Morning Commentary: Nikola convertible notes price, see volatile trading on debut

By Abigail W. Adams

Portland, Me., Dec. 8 – The convertibles primary market capped an active week for new deal activity with one deal pricing.

Nikola Corp. priced a downsized $175 million of three-year green convertible notes after the market close on Thursday at par with a coupon of 8.25% and an initial conversion premium of 20%.

Pricing came at the cheap end of price talk for a coupon of 7.75% to 8.25% and an initial conversion premium of 20% to 25%, according to a market source.

The offering was an interesting test for the market with Nikola a highly speculative credit with a profile that investors remain wary of despite the recent rally in the market.

While the four other convertible bond deals to price during the Dec. 4 week played to strong demand, Nikola struggled.

The offering downsized from the initial $200 million and the greenshoe, which was initially $30 million, was removed.

The convertible notes priced alongside a follow-on offering of 133,333,334 shares at a public offering price of $0.75.

The convertible notes were volatile on their aftermarket debut.

They traded as low as 93.5 to 94 pre-market but popped above par after the opening bell with stock in the green, a source said.

The notes changed hands at 100.25 in some scattered round-lot trades early in the session although volume was light.

There was $3 million in reported volume about one hour into the session.

The pre-market trades were odd lots with the notes most likely placed in “shaky hands,” a source said.

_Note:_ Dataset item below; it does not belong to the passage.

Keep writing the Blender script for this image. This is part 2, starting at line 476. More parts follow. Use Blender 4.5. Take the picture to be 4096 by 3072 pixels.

Nikola’s stock briefly traded in the green after the opening bell but gave back early gains to trade at $0.75, a decrease of 0.20% from Thursday’s closing price and flush with the follow-on offering price, shortly before 11 a.m. ET.

Nikola’s stock sank more than 20% the previous session to fall well below the $1 Nasdaq listing requirement.

If Nikola’s stock remains below $1 for 30 consecutive trading days, the company will be served a deficiency notice and given 180-days to remedy the situation or face a delisting.

Nikola may be forced to do a reverse stock split to remedy the situation, a source said.